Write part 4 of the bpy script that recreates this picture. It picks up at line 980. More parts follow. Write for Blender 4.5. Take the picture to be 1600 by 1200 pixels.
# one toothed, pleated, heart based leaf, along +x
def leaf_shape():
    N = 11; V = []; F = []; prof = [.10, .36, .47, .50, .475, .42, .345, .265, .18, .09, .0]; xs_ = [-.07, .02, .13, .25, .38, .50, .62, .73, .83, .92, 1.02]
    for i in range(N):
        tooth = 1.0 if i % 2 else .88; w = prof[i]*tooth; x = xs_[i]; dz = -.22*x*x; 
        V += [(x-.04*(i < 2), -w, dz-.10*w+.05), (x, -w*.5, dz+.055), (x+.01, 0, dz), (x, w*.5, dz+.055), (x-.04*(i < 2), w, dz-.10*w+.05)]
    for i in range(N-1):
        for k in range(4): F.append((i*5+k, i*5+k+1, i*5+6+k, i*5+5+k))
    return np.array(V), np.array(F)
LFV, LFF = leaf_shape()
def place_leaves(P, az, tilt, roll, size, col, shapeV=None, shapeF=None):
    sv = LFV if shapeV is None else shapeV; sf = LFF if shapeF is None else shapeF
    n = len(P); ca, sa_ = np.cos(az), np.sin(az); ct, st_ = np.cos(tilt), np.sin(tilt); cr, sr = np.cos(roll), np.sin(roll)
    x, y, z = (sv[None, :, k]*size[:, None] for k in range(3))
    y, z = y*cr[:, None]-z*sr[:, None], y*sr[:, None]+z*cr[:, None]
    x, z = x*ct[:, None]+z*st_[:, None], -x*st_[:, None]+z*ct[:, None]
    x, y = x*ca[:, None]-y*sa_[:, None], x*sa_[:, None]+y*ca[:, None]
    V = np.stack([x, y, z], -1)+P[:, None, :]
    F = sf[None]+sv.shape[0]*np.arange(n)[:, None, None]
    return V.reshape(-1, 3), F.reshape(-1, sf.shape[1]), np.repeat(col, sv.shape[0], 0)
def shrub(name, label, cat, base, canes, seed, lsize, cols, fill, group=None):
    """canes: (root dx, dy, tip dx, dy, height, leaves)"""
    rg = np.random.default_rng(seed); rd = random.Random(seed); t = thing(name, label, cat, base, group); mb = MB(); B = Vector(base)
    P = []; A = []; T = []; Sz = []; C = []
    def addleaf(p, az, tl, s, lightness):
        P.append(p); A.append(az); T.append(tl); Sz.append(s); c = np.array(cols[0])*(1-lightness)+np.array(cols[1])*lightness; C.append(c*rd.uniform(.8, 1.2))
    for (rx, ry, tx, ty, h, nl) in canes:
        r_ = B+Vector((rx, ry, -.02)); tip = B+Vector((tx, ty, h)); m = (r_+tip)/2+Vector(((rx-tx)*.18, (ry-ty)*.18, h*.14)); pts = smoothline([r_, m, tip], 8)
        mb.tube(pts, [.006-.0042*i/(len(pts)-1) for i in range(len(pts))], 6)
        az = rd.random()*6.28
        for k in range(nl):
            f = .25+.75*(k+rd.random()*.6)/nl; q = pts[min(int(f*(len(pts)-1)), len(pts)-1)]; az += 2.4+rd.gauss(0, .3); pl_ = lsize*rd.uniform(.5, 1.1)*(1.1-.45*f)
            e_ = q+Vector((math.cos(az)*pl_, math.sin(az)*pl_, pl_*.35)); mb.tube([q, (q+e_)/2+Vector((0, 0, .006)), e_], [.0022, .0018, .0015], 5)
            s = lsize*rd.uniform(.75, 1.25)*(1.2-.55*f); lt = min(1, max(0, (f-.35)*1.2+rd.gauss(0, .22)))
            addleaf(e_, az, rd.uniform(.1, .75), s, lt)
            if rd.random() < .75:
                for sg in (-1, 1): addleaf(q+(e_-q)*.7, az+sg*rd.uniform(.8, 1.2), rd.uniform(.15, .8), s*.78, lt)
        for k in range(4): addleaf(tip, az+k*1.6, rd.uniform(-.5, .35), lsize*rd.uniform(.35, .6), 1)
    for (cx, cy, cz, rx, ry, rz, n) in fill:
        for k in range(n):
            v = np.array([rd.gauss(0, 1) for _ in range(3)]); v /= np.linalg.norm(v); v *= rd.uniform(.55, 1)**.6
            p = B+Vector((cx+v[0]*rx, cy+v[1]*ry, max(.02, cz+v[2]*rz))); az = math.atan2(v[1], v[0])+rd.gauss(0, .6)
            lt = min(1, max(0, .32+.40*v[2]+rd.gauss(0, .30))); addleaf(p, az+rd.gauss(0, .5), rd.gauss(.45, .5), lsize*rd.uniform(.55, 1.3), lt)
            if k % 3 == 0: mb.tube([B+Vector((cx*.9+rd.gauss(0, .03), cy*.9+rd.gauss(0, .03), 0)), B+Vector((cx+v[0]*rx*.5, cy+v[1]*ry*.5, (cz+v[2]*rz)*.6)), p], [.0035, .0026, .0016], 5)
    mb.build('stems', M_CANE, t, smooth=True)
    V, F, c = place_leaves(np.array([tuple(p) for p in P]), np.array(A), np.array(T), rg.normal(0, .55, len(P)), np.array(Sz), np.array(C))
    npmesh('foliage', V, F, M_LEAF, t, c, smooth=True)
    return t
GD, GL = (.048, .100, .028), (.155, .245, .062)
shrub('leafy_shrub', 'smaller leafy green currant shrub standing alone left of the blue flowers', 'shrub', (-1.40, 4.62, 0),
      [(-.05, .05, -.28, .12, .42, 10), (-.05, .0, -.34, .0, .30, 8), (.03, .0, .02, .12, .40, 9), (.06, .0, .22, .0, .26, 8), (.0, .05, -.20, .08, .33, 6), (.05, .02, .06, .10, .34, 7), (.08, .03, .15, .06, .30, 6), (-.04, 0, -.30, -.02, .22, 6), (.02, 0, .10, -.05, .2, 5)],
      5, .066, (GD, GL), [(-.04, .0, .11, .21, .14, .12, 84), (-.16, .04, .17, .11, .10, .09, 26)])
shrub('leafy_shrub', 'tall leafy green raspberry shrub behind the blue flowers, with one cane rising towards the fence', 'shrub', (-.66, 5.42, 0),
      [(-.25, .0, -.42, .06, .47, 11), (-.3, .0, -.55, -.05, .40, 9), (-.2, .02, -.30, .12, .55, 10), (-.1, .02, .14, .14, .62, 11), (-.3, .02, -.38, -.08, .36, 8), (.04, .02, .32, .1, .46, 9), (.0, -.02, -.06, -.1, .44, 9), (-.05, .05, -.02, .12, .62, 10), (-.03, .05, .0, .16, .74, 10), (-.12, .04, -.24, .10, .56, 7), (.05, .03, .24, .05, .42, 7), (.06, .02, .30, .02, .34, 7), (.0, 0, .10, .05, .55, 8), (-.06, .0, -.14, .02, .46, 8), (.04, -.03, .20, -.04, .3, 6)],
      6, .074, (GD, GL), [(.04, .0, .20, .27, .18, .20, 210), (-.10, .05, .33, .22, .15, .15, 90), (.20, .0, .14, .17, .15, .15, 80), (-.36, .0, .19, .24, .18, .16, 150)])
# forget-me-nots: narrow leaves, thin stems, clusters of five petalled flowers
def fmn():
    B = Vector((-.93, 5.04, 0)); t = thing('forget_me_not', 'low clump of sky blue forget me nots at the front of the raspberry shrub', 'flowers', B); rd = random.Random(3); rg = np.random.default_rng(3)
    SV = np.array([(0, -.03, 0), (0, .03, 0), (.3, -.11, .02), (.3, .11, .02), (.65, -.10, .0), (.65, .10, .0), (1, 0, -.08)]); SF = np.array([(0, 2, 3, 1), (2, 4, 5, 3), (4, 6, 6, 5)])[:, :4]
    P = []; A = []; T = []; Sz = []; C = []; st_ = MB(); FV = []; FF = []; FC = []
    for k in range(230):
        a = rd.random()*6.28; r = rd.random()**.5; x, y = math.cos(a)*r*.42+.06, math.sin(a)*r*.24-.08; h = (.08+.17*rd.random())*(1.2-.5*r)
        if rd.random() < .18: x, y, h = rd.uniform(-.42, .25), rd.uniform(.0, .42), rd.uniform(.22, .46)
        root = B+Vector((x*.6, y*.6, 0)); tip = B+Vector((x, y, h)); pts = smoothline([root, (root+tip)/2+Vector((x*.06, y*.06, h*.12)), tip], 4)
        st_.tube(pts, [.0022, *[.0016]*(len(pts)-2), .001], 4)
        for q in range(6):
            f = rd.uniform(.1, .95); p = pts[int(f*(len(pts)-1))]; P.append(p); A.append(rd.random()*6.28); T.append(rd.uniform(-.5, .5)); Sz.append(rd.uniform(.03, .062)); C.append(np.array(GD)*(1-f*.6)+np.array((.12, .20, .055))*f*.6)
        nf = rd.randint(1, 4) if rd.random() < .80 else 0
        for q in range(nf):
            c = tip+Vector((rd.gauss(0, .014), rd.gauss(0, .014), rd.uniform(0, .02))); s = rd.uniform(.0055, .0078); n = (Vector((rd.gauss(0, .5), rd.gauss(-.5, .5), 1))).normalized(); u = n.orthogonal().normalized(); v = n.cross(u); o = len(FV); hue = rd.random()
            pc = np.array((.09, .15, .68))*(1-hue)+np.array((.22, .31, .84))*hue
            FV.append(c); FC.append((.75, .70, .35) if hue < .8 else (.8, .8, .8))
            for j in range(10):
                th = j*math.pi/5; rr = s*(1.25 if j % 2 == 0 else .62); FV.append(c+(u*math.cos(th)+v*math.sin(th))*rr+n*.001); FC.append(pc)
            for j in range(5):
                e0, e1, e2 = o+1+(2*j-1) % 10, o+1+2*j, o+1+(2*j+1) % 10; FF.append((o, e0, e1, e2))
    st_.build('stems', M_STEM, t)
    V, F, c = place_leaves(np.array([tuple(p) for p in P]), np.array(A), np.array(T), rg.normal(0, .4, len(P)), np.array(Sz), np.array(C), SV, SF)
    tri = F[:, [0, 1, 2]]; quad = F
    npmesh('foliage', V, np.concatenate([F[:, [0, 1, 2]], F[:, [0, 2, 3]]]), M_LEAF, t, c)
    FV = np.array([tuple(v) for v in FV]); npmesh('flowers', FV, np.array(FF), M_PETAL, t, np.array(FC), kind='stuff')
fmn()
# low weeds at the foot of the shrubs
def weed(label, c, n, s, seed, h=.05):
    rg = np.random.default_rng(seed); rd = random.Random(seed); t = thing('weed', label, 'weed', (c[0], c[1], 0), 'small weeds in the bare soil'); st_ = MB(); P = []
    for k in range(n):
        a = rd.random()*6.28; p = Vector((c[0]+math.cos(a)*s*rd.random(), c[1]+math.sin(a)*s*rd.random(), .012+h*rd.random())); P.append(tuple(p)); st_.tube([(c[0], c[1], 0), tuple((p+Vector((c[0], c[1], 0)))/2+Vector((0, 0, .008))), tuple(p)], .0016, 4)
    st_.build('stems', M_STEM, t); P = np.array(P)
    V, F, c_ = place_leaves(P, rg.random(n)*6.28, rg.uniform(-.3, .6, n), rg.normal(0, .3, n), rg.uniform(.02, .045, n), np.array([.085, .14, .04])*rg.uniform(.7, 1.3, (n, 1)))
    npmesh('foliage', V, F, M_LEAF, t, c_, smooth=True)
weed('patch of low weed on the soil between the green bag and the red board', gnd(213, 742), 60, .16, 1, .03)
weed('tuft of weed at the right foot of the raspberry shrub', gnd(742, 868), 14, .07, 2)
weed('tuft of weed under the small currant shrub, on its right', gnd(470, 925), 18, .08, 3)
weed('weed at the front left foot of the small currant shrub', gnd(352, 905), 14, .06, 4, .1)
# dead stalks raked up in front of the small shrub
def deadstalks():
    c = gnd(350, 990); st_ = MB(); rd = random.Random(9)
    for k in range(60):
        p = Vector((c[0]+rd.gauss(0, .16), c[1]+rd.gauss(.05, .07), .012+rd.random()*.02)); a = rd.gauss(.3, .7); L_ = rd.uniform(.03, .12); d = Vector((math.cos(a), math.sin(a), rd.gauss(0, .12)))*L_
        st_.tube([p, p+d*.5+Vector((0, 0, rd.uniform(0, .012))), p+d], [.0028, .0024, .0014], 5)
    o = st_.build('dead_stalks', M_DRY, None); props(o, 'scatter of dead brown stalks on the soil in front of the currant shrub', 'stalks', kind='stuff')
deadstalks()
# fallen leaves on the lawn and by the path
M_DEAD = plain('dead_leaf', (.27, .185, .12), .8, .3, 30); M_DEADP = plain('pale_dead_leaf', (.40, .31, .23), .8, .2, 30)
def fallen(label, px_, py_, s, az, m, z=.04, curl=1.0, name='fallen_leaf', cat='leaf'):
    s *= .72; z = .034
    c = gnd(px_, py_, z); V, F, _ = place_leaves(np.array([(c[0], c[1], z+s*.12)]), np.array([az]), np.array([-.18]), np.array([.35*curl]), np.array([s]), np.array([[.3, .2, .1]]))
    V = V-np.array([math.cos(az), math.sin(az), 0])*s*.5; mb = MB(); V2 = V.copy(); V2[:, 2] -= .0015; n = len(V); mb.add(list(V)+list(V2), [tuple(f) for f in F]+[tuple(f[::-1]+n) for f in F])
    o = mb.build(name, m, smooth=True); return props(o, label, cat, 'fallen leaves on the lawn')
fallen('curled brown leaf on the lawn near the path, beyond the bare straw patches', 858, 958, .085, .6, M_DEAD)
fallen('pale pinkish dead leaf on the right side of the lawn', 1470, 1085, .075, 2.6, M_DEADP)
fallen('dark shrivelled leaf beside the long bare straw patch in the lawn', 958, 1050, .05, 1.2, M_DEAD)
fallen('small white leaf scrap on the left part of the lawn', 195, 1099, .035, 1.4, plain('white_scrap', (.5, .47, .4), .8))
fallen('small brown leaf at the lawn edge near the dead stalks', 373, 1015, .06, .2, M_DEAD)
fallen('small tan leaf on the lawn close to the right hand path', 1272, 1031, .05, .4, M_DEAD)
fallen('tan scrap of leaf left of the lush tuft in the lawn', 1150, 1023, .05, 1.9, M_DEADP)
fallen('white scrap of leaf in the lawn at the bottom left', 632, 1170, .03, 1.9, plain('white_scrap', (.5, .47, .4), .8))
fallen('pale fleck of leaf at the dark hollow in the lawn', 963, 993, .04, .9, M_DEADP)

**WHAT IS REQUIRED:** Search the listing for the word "lightness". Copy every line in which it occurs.

**COMPLETE RESPONSE:**
    def addleaf(p, az, tl, s, lightness):
        P.append(p); A.append(az); T.append(tl); Sz.append(s); c = np.array(cols[0])*(1-lightness)+np.array(cols[1])*lightness; C.append(c*rd.uniform(.8, 1.2))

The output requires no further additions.